Scenes as source code:
------
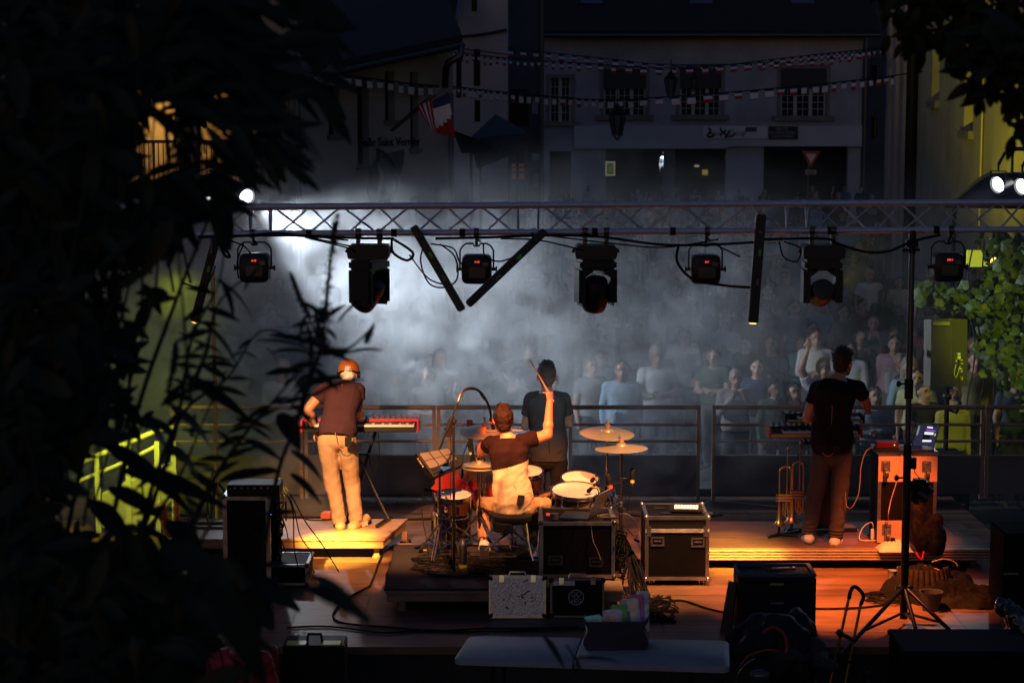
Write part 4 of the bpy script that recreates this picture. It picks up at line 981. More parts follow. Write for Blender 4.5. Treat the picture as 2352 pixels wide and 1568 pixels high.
# aluminium tool case and black case leaning on the drum riser
def lean_case(name, lab, px0, px1, pyb, h, w_, th, yb, m, em, lean=14):
    x0, x1 = at(px0, pyb, yb).x, at(px1, pyb, yb).x; t = thing(name, lab, 'case', ((x0 + x1) / 2, yb, 0))
    M = Matrix.Translation(((x0 + x1) / 2, yb, .006)) @ Matrix.Rotation(R(-lean), 4, 'X'); w = (x1 - x0) / 2
    b = MB(); b.M = M; b.bx(-w + .006, w - .006, .003, th - .003, .006, h - .006); b.build('panels', m, t)
    b = MB(); b.M = M
    for (a0, a1, c0, c1) in ((-w, w, 0, .016), (-w, w, h - .016, h), (-w, -w + .016, .016, h - .016), (w - .016, w, .016, h - .016)):
        b.bx(a0, a1, 0, .02, c0, c1); b.bx(a0, a1, th - .02, th, c0, c1)
    b.build('edge_frame', em, t)
    for sx_ in (-1, 1):
        for zz in (.018, h - .018): b = MB(); b.M = M; b.bx(sx_ * w - .022 + (-.012 if sx_ > 0 else .012), sx_ * w + .022 + (-.012 if sx_ > 0 else .012), -.004, .024, zz - .022, zz + .022, .006); b.build('corner_cap', BLACK, t)
    b = MB(); b.M = M; b.tube([(-.07, th / 2, h), (-.06, th / 2, h + .03), (.06, th / 2, h + .03), (.07, th / 2, h)], .008, 6)
    for e in (-.13, .13): b.bx(e - .02, e + .02, -.006, th / 2, h - .05, h + .006)
    b.build('handle', CHROME, t)
    return t, M, w
scr = mat('scratched_alloy', (.50, .50, .54), .38, .85, col2=(.62, .62, .66), vscale=40, bump=.4, bscale=60)
t, M, w = lean_case('tool_case', 'scuffed silver aluminium case leaning against the drum riser', 1123, 1254, 1430, .345, .46, .11, 15.98, scr, ALU, 9)
b = MB(); b.M = M; rr = random.Random(5)
for i in range(34):
    x_, z_ = rr.gauss(.02, .09), rr.gauss(.18, .08)
    if abs(x_) < w - .04 and .03 < z_ < .31: b.box((x_, .0005, z_), (rr.uniform(.006, .04), .002, rr.uniform(.002, .012)), (0, rr.uniform(-1.2, 1.2), 0))
o = b.build('scuff_marks', mat('dark_smear', (.12, .08, .06), .8), t); o['kind'] = 'stuff'
t, M, w = lean_case('instrument_case', 'black case with a round white emblem leaning right of the silver case', 1264, 1388, 1426, .32, .45, .12, 16.0, LAM, STEEL, 9)
EMB = mat('emblem_print', (.34, .34, .36), .6)
b = MB(); b.M = M; c = (-.01, -.001, .165); n = 30; ro, ri = .064, .058
b.ring_loft([[V((c[0] + r_ * math.cos(2 * PI * i / n), yy, c[2] + r_ * math.sin(2 * PI * i / n))) for i in range(n)] for r_, yy in ((ri, -.001), (ri, -.003), (ro, -.003), (ro, -.001))], cap=False)
for (cx_, cz_) in ((-.030, .190), (.010, .190), (-.010, .170)):
    b.ring_loft([[V((cx_ + r_ * math.cos(2 * PI * i / n), yy, cz_ + r_ * math.sin(2 * PI * i / n))) for i in range(n)] for r_, yy in ((.018, -.001), (.018, -.003), (.021, -.003), (.021, -.001))], cap=False)
e_ = b.build('emblem', EMB, t)
text_mesh('AKG', .045, M @ frame((-.01, -.003, .132), (1, 0, 0), (0, 0, 1)), EMB, 'lettering', e_)
b = MB(); b.M = M; b.bx(-w + .02, -.02, -.003, .0, .262, .30); b.build('blank_tape', mat('white_tape', (.5, .5, .5), .7), t)

# dark equipment case at right rear
y0 = 15.40; q = Q(y0); x0, x1 = q(1696, 1400).x, q(1874, 1400).x; z1 = q(1780, 1317).z
t = thing('equipment_case', 'big black case with two slim metal latches standing at the rear edge of the stage', 'equipment case', ((x0 + x1) / 2, y0 + .2, 0))
b = MB(); b.bx(x0, x1, y0, y0 + .38, .004, z1 - .03, .01); b.build('body', BLACK, t)
b = MB()
for (a0, a1, c0, c1) in ((x0, x1, y0, y0 + .018), (x0, x1, y0 + .362, y0 + .38), (x0, x0 + .018, y0 + .02, y0 + .36), (x1 - .03, x1, y0 + .02, y0 + .36)): b.bx(a0, a1, c0, c1, z1 - .028, z1, .002)
b.build('rim', mat('navy_plastic', (.05, .055, .085), .6, spec=.2), t)
for pz in (1341, 1384):
    c = q(1784, pz); b = MB(); b.bx(c.x - .055, c.x + .055, y0 - .008, y0 - .001, c.z - .008, c.z + .008, .002); b.build('latch', ALU, t)
b = MB(); c = gd(1775, 1306, z1 - .02); b.cap(c, c + V((.13, .02, .0)), .014); b.ell(c + V((.17, .03, .0)), (.02, .02, .016)); tag(b.build('torch', mat('grey_blue_metal', (.2, .2, .28), .35, .6), None, 60), 'small grey torch lying in the top of the big black case', 'torch')
# folded board leaning by it
y0 = 15.5; P0 = [(1651, 1468), (1676, 1470), (1691, 1339), (1674, 1335)]
t = thing('folded_board', 'narrow dark folded board standing upright left of the big black case', 'board', (at(1660, 1468, y0).x, y0, 0))
for k in range(2):
    b = MB(); pts = [at(px + k * 3, py, y0 + .05 * k) for px, py in P0]; b.add(pts + [p + V((0, .03, 0)) for p in pts], [(3, 2, 1, 0), (4, 5, 6, 7), (0, 1, 5, 4), (1, 2, 6, 5), (2, 3, 7, 6), (3, 0, 4, 7)])
    b.build('panel', STEEL if k == 0 else BLACK, t)

# ---------------------------------------------------------------- standing case with castors at right, laptop and interface
y0 = 18.02; q = Q(y0); x0, x1 = q(2016, 1150).x, q(2151, 1150).x; zb_ = .185; zt_ = q(2080, 1036).z; zm0, zm1 = q(2080, 1195).z, q(2080, 1106).z
t = thing('case_lid', 'orange lit flight case standing on end with four castors facing the camera', 'flight case', ((x0 + x1) / 2, y0 + .15, zb_))
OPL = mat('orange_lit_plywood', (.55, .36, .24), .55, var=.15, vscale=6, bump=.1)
b = MB(); b.bx(x0 + .002, x1 - .002, y0 + .012, y0 + .42, zb_ + .003, zt_ - .02); b.build('panels', LAM, t)
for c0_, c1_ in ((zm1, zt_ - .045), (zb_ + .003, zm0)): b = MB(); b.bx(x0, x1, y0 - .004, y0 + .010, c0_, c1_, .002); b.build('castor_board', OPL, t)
b = MB(); b.bx(x0, x0 + .03, y0, y0 + .011, zm0 + .002, zm1 - .002); b.bx(x1 - .03, x1, y0, y0 + .011, zm0 + .002, zm1 - .002)
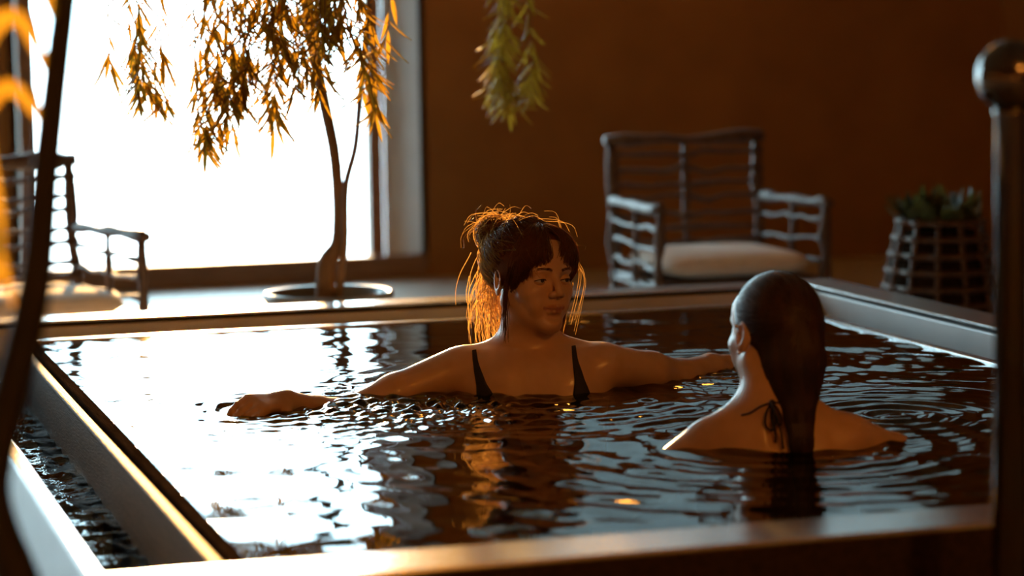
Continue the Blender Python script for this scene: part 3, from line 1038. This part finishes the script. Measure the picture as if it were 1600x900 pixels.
for i in range(520):
    s = r_.choice((-1, 1)); u = r_.random()
    hl = cat([(s * .004, -.062, .095), (s * .045, -.050, .078), (s * .064, -.026, .048), (s * .072, .000, .022), (s * .068, .035, -.01), (s * .058, .055, -.035)], 40)[int(u * 39)]
    hl = hl + r_.normal(0, .003, 3)
    nd = np.array((s * .02 * r_.random(), .105, .0 + .04 * r_.random()))
    P = [HP2(q) for q in sweep(hl, nd, CC, CR2, 9, lift=.001, off0=.0, off1=.001)]
    ang = r_.random() * 6.28
    for k in range(2, 7):
        dv = np.array((math.cos(ang), math.sin(ang), 0)); dv[1] = -abs(dv[1])
        P.append(tl[k] + dv * trad[k] * (1.0 + .05 * r_.random()))
    strands2.append(cat(P, 24))
for i in range(330):   # lengths over the hanging mass
    ang = -math.pi * r_.uniform(-.12, 1.12)
    dv = np.array((math.cos(ang), math.sin(ang), 0))
    P = [tl[0] + dv * trad[0] * .9 + np.array((0, 0, .045 * (1 - abs(dv[0]))))] + [tl[k] + dv * (trad[k] + .001) + r_.normal(0, .0012, 3) for k in range(1, 7)]
    strands2.append(cat(P, 24))
P2 = np.array(strands2)
for _ in range(3):     # lay every strand on the hair mass
    d = hh.at(P2)
    g = np.stack([hh.at(P2 + e) - d for e in np.eye(3) * 5e-4], -1)
    g /= np.linalg.norm(g, axis=-1, keepdims=True) + 1e-9
    P2 = P2 + g * np.clip(.0004 - d, -.004, .02)[..., None]
for P in P2:
    strand_mesh(mb, P, .0011, .0009)
mb.build('hair_strands', 'hair_wet', p2)
# neck string with bow
def skin_y2(x, z):
    y = -.2
    for _ in range(60):
        y += min(.02, max(-.01, float(S2.at(np.array([[x, y, z]]))[0]))) * .8
    return y
st = MB()
for pts in ([(-.066, .0605), (-.050, .066), (-.030, .080), (-.008, .088)], [(-.008, .088), (.02, .085), (.045, .075), (.064, .062)]):
    st.tube(cat([(x, skin_y2(x, z) - .002, z) for x, z in pts], 14), .0022, 6)
st.build('neck_string', 'fabric_black', p2)
bw = MB()
kx, kz = -.010, .088
ky = skin_y2(kx, kz) - .006
bw.sphere((kx, ky, kz), .006, 10, 8)
for pts in ([(0, 0), (-.010, -.018), (-.012, -.040), (-.002, -.052), (.006, -.040), (.004, -.016), (0, 0)],
            [(0, 0), (.012, -.014), (.018, -.034), (.012, -.044), (.008, -.026), (0, 0)],
            [(0, 0), (.008, -.025), (.016, -.055), (.020, -.085)],
            [(0, 0), (.000, -.030), (.006, -.060), (.006, -.075)]):
    bw.tube(cat([(kx + a, min(skin_y2(kx + a, kz + b) - .004, ky + .01) - .002 * j, kz + b) for j, (a, b) in enumerate(pts)], 26), .0023, 6)
bw.build('bow', 'fabric_black', p2)
for e in ((.079, .004, -.040), (.083, -.002, .010)):
    MB().sphere(HP2(e), .0042, 12, 8).build('earring', 'pearl', p2)
# ------------------------------------------------------------------ rattan armchairs
def gnarly(a, b, r, n=9, wob=.004, seed=0, knots=()):
    q = np.random.default_rng(seed)
    a, b = np.array(a, float), np.array(b, float)
    t = np.linspace(0, 1, n)
    P = a + (b - a) * t[:, None] + q.normal(0, wob, (n, 3)) * np.sin(math.pi * t)[:, None]
    R_ = r * (1 + .14 * q.normal(0, 1, n))
    for kn in knots:
        R_[np.argmin(abs(t - kn))] *= 1.45
    return MB().tube(P, np.clip(R_, r * .7, r * 1.8), 8)
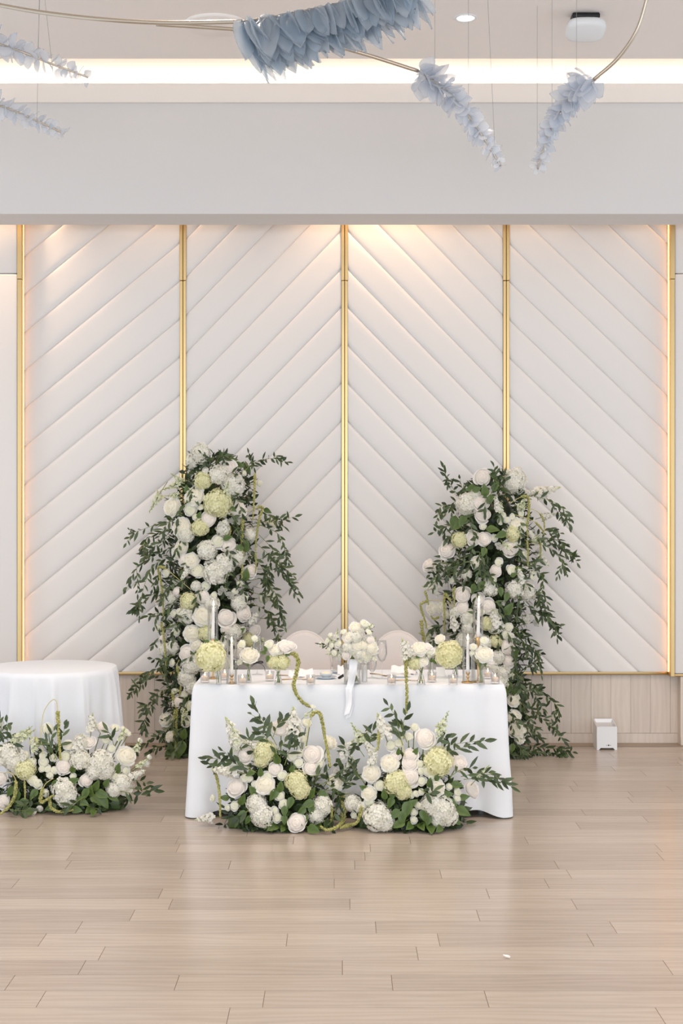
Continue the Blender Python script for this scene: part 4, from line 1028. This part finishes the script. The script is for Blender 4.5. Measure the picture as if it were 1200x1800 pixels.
def candlestick(px, py, stick, candle, glass_top, base_r, label, lean=0.0, gr=.031):
    """stick: holder height, candle: length of the taper, glass_top: height of the hurricane"""
    p = on_table(px, py); t = tag(empty('candlestick', p), label, 'candlestick', 'brass candlesticks with taper candles')
    m = MB(); h = stick
    m.lathe([(base_r, 0), (base_r, .004), (base_r*.92, .007), (.009, .011), (.006, .018), (.006, h*.42), (.010, h*.5), (.011, h*.56), (.0065, h*.64), (.007, h*.72), (.012, h*.86), (.0135, h*.98), (.012, h), (.001, h-.003)], 24)
    m.build('holder', M['brass'], t)
    m = MB(); pts = [(lean*k/6*candle, 0, h-.006+candle*k/6) for k in range(7)]; m.tube(pts, .0112, 14, .0078); o = m.build('taper', M['wax'], t)
    m = MB(); m.tube([pts[-1], (pts[-1][0], 0, pts[-1][2]+.008)], .001, 5); m.build('wick', M['black'], t)
    m = MB(); m.lathe([(.001, .003), (.0046, .010), (.0056, .017), (.004, .027), (.0005, .040)], 10, cx=pts[-1][0]); o = m.build('flame', M['flame'], t, (0, 0, pts[-1][2])); light('flame_glow', 'POINT', p+Vector((pts[-1][0], 0, pts[-1][2]+.02)), .15, (1, .62, .32), size=.005)
    m = MB(); z0 = .011 if base_r > gr else .0005
    m.lathe([(gr, z0), (gr, glass_top), (gr-.0016, glass_top+.001), (gr-.003, glass_top), (gr-.003, z0), (gr, z0)], 40, cap=False); m.build('hurricane_glass', M['glass'], t)
candlestick(374, 1193, .235, .195, .43, .030, 'tall brass candlestick with a leaning taper in clear glass, behind the green hydrangea', .02)
candlestick(407, 1201.7, .052, .185, .285, .022, 'short brass candlestick with a low burnt taper in clear glass, beside the green hydrangea')
candlestick(840, 1199, .262, .205, .445, .030, 'tall brass candlestick with a taper in clear glass, behind the white peony vase', .02)
candlestick(822, 1200, .062, .185, .285, .037, 'short brass candlestick with a wide foot, beside the yellow hydrangea', 0, .032)
def vase_prof(h, rb, rt):
    return [(rb*.9, 0), (rb, .004), (rb*.9, h*.3), (rt, h*.75), (rt*.95, h*.9), (rt*1.15, h), (rt*1.0, h), (rt*.82, h*.9), (rt*.86, h*.75), (rb*.78, h*.3), (rb*.85, .008), (.001, .008)]
def bud_vase(px, py, h, rb, rt, label, heads, stems=(), leaves=(), strands=(), spikes=()):
    p = on_table(px, py); t = tag(empty('bud_vase', p), label, 'vase', 'small glass vases of flowers')
    m = MB(); m.lathe(vase_prof(h, rb, rt), 28, cap=False); m.build('glass', M['glass'], t)
    random.seed(int(px)); Y = p.y
    for (kd, hx_, hy_, r_) in heads:
        q = at(hx_, hy_, Y-.01-(.045 if r_ > 20 else 0)); rr = r_*1.06*Y/F; d = Vector(((hx_-px)/40, -1, .45)).normalized()
        if kd in 'PR': d = Vector(((hx_-px)/60, -.75, .7)).normalized()
        o = head(kd, t, q, rr, d)
        foot = Vector((U(-.5, .5)*rb, U(-.4, .4)*rb, .012)); top = q-p-d*rr*.25; neck = Vector((U(-.4, .4)*rt, U(-.4, .4)*rt, h*.85))
        m = MB(); m.tube(curve([foot, neck, top], 6), .0022, 6); m.build('stem', M['stem'], t)
    for (hx_, hy_, L, an) in leaves:
        a = math.radians(an); broad(t, at(hx_, hy_, Y-.03), L*Y/F, Vector((math.cos(a), -.3, math.sin(a))))
    for (kd, x0, y0, x1, y1) in spikes: spike(kd, t, at(x0, y0, Y-.02), at(x1, y1, Y-.03))
    for (st_, r0, pts) in strands: strand(t, [at(x, y, yy) for x, y, yy in pts], r0, r0*.7, st_)
    return t
bud_vase(384.5, 1203, .11, .017, .009, 'slim glass vase holding one large pale green hydrangea beside the short candlestick', [('G', 371, 1155, 26), ('L', 391, 1136, 4)], leaves=[(363, 1127, 10, 170), (380, 1126, 10, 30)])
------
* **TASK INSTRUCTIONS**: Track down every line of the material containing the string "were", and copy it.

* **REPLY TO THE TASK**:
Continue the Blender Python script for this scene: part 3, from line 1038. This part finishes the script. Measure the picture as if it were 1600x900 pixels.
Continue the Blender Python script for this scene: part 4, from line 1028. This part finishes the script. The script is for Blender 4.5. Measure the picture as if it were 1200x1800 pixels.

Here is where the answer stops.